Estas dos lecturas, una en el silencio sagrado de la biblioteca, la otra en voz alta rodeada de árboles y de pájaros, me ubican en un tiempo y un espacio, me ayudan a recuperar dos días, una milimétrica parte de mi vida que de no ser por esos dos libros se hubiesen perdido para siempre. El acto de leer, pero sobre todo el placer de esa lectura, es lo que hace las veces de diario, de registro personal. Las fechas son los títulos de los libros; las horas, algunas ideas que nunca me abandonaron. En Viaje a pie, por ejemplo, Fernando González dice que cada conocimiento que se posee es una nueva forma para entender el mundo, que el ignorante solo se cansa y se queja porque todo lo ve lejano y remoto. No quiere decir que el que lee no se canse ni se aburra y que entienda el mundo, para nada, creo más bien que la lectura es un escudo, que como diría Cesare Pavese, nos defiende contra las adversidades de la vida. Nos ayuda a  comprender, o al menos a intentarlo. 

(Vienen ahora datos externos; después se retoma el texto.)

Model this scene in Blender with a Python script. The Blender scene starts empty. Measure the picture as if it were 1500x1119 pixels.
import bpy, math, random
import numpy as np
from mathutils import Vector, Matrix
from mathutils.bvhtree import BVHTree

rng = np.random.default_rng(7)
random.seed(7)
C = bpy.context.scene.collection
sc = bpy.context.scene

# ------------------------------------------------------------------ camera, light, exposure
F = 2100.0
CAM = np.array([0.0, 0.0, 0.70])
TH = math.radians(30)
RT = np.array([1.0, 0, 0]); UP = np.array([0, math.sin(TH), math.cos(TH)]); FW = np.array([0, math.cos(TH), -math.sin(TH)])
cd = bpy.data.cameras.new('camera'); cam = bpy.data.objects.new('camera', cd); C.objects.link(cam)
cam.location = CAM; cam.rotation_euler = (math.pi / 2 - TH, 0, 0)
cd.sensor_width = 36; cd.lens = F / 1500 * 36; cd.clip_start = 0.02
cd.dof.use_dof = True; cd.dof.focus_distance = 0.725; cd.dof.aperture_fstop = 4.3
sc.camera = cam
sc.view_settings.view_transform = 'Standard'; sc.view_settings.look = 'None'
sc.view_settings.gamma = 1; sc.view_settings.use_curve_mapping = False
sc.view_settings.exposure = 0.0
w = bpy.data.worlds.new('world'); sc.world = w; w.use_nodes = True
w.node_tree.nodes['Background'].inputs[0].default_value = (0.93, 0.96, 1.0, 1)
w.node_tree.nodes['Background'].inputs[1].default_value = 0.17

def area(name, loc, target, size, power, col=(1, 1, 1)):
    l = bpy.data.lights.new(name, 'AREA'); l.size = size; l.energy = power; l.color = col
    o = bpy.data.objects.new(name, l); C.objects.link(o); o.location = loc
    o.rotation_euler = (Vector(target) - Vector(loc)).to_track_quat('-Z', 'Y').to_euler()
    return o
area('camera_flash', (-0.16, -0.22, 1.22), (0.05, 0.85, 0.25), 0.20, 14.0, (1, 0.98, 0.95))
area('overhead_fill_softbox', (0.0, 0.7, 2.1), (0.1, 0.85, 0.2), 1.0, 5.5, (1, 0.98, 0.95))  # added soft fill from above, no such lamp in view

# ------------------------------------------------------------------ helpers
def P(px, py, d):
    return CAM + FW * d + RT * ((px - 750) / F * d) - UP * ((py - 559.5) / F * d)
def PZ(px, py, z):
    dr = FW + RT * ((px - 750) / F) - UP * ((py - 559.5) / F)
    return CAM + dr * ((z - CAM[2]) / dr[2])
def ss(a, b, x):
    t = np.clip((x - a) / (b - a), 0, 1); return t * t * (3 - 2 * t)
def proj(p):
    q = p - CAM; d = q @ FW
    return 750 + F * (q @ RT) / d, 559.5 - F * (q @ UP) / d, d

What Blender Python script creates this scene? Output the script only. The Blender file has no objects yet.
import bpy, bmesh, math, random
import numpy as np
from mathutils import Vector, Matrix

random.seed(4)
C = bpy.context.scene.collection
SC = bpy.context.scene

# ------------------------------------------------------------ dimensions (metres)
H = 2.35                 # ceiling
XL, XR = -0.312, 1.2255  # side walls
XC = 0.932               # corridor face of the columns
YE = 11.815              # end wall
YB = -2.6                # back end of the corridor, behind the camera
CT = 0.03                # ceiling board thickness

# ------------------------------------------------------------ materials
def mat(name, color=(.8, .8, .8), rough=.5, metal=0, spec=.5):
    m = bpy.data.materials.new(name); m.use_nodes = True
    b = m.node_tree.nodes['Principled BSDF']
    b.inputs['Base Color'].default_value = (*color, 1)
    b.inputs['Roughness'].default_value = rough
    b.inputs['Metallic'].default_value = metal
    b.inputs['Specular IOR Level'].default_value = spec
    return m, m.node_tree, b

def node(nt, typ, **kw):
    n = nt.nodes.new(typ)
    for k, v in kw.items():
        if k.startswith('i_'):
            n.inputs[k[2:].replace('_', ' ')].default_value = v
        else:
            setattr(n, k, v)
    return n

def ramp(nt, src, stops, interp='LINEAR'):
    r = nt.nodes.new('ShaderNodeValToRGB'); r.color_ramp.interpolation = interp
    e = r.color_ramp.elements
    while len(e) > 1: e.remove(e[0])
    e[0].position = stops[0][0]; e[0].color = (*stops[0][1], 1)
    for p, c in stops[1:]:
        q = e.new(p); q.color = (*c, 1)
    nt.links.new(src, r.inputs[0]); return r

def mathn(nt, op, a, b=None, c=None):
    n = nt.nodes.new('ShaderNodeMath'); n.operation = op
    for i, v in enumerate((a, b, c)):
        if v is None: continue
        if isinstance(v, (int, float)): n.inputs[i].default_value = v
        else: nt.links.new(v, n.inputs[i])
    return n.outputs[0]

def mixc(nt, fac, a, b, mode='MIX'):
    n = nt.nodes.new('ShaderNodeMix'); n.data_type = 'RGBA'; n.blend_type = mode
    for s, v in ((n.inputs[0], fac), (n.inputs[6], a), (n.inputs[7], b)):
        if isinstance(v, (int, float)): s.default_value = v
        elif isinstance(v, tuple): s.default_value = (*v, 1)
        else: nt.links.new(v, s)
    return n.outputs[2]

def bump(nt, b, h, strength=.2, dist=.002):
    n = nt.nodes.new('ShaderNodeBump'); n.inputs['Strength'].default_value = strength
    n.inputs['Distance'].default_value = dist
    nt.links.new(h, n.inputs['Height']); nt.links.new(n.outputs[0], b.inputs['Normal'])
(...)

Mientras pongo punto y aparte, pienso que mi primer acercamiento a la lectura, en armonía con lo que vengo contando, no fue entonces con la literatura propiamente (como lo certifica mi cartón profesional), sino con la filosofía. Es decir, con el amor por el conocimiento. Pero ese amor despertó tarde. No había acabado de acomodarme en el pupitre, de conocer las facultades, de encontrar los salones sin perderme, cuando empecé a sospechar lo siguiente: ¿y qué fue del bachillerato? ¿Qué pasó con esos once años de educación primaria y secundaria? A dónde se habían ido cuando el profesor X preguntó con picardía, sabiendo de antemano que nadie sabía la respuesta: "¿Por qué dieciséis lleva tilde en la e?"

 

                           





                          Plaza del Che. UIS.